● **DATA BLOCK**:

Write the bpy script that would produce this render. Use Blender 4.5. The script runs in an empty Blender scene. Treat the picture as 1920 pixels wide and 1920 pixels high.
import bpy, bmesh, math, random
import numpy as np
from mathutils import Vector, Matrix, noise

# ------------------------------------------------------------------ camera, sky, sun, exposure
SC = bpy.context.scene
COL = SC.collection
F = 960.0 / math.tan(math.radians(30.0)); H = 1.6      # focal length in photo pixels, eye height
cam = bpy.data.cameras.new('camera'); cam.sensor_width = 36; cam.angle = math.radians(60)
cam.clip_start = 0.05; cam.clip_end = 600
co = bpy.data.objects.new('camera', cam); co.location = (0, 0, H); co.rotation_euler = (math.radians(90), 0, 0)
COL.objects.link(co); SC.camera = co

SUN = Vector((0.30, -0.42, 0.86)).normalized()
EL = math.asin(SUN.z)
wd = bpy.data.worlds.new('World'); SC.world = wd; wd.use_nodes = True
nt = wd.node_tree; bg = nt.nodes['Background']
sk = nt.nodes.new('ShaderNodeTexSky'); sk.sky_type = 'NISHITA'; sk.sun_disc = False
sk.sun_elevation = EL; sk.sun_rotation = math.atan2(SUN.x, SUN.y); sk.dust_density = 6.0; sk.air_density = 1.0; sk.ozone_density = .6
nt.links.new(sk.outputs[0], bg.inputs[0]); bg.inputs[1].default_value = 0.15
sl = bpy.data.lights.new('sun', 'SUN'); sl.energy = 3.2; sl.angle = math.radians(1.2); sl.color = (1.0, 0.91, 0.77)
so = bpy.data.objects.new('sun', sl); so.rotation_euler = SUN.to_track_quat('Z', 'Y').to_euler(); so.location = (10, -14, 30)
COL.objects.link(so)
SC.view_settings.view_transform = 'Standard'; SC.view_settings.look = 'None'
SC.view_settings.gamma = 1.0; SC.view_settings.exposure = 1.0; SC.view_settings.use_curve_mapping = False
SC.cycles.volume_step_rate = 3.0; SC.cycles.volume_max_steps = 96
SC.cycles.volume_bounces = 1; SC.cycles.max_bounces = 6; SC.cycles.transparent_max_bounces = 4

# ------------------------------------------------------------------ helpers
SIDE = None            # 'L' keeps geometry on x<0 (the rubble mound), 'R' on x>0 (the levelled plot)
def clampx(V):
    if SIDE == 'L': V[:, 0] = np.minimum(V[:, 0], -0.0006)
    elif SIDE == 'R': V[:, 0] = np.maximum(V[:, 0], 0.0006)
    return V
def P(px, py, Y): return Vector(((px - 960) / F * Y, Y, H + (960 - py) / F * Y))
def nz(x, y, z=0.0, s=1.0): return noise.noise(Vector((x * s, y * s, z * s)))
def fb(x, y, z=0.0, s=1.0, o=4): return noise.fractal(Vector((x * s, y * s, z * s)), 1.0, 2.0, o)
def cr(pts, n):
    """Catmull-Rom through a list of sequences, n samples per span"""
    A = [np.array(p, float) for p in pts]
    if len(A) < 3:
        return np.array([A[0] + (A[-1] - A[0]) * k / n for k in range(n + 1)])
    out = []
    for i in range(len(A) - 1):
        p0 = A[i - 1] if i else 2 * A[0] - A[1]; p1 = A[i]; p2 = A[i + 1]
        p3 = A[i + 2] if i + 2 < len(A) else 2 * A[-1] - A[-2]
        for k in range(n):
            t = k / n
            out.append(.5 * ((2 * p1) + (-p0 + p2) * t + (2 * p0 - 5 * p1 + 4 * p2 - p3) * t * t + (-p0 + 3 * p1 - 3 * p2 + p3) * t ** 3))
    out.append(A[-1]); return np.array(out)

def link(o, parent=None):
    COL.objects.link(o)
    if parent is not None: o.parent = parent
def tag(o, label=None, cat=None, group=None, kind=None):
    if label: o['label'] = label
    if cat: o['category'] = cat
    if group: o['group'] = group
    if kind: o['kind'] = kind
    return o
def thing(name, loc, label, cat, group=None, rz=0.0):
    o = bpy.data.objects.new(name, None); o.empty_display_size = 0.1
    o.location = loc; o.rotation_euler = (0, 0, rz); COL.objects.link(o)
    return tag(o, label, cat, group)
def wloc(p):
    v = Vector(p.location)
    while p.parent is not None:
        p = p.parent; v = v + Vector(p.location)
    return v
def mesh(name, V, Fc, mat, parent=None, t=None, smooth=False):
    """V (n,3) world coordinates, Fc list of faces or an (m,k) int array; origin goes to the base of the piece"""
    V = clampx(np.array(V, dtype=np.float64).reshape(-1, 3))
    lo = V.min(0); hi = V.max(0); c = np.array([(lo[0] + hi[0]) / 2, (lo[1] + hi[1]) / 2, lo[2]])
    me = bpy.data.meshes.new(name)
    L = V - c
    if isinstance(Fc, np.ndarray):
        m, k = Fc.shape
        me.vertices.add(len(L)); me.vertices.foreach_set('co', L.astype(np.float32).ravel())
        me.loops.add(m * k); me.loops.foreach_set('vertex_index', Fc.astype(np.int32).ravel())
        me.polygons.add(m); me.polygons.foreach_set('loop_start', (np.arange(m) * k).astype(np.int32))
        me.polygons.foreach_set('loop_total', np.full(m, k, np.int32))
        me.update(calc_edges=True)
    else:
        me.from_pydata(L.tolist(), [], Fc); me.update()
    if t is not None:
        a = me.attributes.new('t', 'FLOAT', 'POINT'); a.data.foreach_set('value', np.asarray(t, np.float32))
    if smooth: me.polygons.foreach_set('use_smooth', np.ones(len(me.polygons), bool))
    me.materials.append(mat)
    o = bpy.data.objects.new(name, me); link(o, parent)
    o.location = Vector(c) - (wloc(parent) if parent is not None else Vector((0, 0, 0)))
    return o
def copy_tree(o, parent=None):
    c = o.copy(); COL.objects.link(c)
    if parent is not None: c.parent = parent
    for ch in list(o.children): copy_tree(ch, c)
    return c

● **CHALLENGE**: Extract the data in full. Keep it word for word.

● **ANSWER IN FULL**:
Write the bpy script that would produce this render. Use Blender 4.5. The script runs in an empty Blender scene. Treat the picture as 1920 pixels wide and 1920 pixels high.
import bpy, bmesh, math, random
import numpy as np
from mathutils import Vector, Matrix, noise

# ------------------------------------------------------------------ camera, sky, sun, exposure
SC = bpy.context.scene
COL = SC.collection
F = 960.0 / math.tan(math.radians(30.0)); H = 1.6      # focal length in photo pixels, eye height
cam = bpy.data.cameras.new('camera'); cam.sensor_width = 36; cam.angle = math.radians(60)
cam.clip_start = 0.05; cam.clip_end = 600
co = bpy.data.objects.new('camera', cam); co.location = (0, 0, H); co.rotation_euler = (math.radians(90), 0, 0)
COL.objects.link(co); SC.camera = co

SUN = Vector((0.30, -0.42, 0.86)).normalized()
EL = math.asin(SUN.z)
wd = bpy.data.worlds.new('World'); SC.world = wd; wd.use_nodes = True
nt = wd.node_tree; bg = nt.nodes['Background']
sk = nt.nodes.new('ShaderNodeTexSky'); sk.sky_type = 'NISHITA'; sk.sun_disc = False
sk.sun_elevation = EL; sk.sun_rotation = math.atan2(SUN.x, SUN.y); sk.dust_density = 6.0; sk.air_density = 1.0; sk.ozone_density = .6
nt.links.new(sk.outputs[0], bg.inputs[0]); bg.inputs[1].default_value = 0.15
sl = bpy.data.lights.new('sun', 'SUN'); sl.energy = 3.2; sl.angle = math.radians(1.2); sl.color = (1.0, 0.91, 0.77)
so = bpy.data.objects.new('sun', sl); so.rotation_euler = SUN.to_track_quat('Z', 'Y').to_euler(); so.location = (10, -14, 30)
COL.objects.link(so)
SC.view_settings.view_transform = 'Standard'; SC.view_settings.look = 'None'
SC.view_settings.gamma = 1.0; SC.view_settings.exposure = 1.0; SC.view_settings.use_curve_mapping = False
SC.cycles.volume_step_rate = 3.0; SC.cycles.volume_max_steps = 96
SC.cycles.volume_bounces = 1; SC.cycles.max_bounces = 6; SC.cycles.transparent_max_bounces = 4

# ------------------------------------------------------------------ helpers
SIDE = None            # 'L' keeps geometry on x<0 (the rubble mound), 'R' on x>0 (the levelled plot)
def clampx(V):
    if SIDE == 'L': V[:, 0] = np.minimum(V[:, 0], -0.0006)
    elif SIDE == 'R': V[:, 0] = np.maximum(V[:, 0], 0.0006)
    return V
def P(px, py, Y): return Vector(((px - 960) / F * Y, Y, H + (960 - py) / F * Y))
def nz(x, y, z=0.0, s=1.0): return noise.noise(Vector((x * s, y * s, z * s)))
def fb(x, y, z=0.0, s=1.0, o=4): return noise.fractal(Vector((x * s, y * s, z * s)), 1.0, 2.0, o)
def cr(pts, n):
    """Catmull-Rom through a list of sequences, n samples per span"""
    A = [np.array(p, float) for p in pts]
    if len(A) < 3:
        return np.array([A[0] + (A[-1] - A[0]) * k / n for k in range(n + 1)])
    out = []
    for i in range(len(A) - 1):
        p0 = A[i - 1] if i else 2 * A[0] - A[1]; p1 = A[i]; p2 = A[i + 1]
        p3 = A[i + 2] if i + 2 < len(A) else 2 * A[-1] - A[-2]
        for k in range(n):
            t = k / n
            out.append(.5 * ((2 * p1) + (-p0 + p2) * t + (2 * p0 - 5 * p1 + 4 * p2 - p3) * t * t + (-p0 + 3 * p1 - 3 * p2 + p3) * t ** 3))
    out.append(A[-1]); return np.array(out)

def link(o, parent=None):
    COL.objects.link(o)
    if parent is not None: o.parent = parent
def tag(o, label=None, cat=None, group=None, kind=None):
    if label: o['label'] = label
    if cat: o['category'] = cat
    if group: o['group'] = group
    if kind: o['kind'] = kind
    return o
def thing(name, loc, label, cat, group=None, rz=0.0):
    o = bpy.data.objects.new(name, None); o.empty_display_size = 0.1
    o.location = loc; o.rotation_euler = (0, 0, rz); COL.objects.link(o)
    return tag(o, label, cat, group)
def wloc(p):
    v = Vector(p.location)
    while p.parent is not None:
        p = p.parent; v = v + Vector(p.location)
    return v
def mesh(name, V, Fc, mat, parent=None, t=None, smooth=False):
    """V (n,3) world coordinates, Fc list of faces or an (m,k) int array; origin goes to the base of the piece"""
    V = clampx(np.array(V, dtype=np.float64).reshape(-1, 3))
    lo = V.min(0); hi = V.max(0); c = np.array([(lo[0] + hi[0]) / 2, (lo[1] + hi[1]) / 2, lo[2]])
    me = bpy.data.meshes.new(name)
    L = V - c
    if isinstance(Fc, np.ndarray):
        m, k = Fc.shape
        me.vertices.add(len(L)); me.vertices.foreach_set('co', L.astype(np.float32).ravel())
        me.loops.add(m * k); me.loops.foreach_set('vertex_index', Fc.astype(np.int32).ravel())
        me.polygons.add(m); me.polygons.foreach_set('loop_start', (np.arange(m) * k).astype(np.int32))
        me.polygons.foreach_set('loop_total', np.full(m, k, np.int32))
        me.update(calc_edges=True)
    else:
        me.from_pydata(L.tolist(), [], Fc); me.update()
    if t is not None:
        a = me.attributes.new('t', 'FLOAT', 'POINT'); a.data.foreach_set('value', np.asarray(t, np.float32))
    if smooth: me.polygons.foreach_set('use_smooth', np.ones(len(me.polygons), bool))
    me.materials.append(mat)
    o = bpy.data.objects.new(name, me); link(o, parent)
    o.location = Vector(c) - (wloc(parent) if parent is not None else Vector((0, 0, 0)))
    return o
def copy_tree(o, parent=None):
    c = o.copy(); COL.objects.link(c)
    if parent is not None: c.parent = parent
    for ch in list(o.children): copy_tree(ch, c)
    return c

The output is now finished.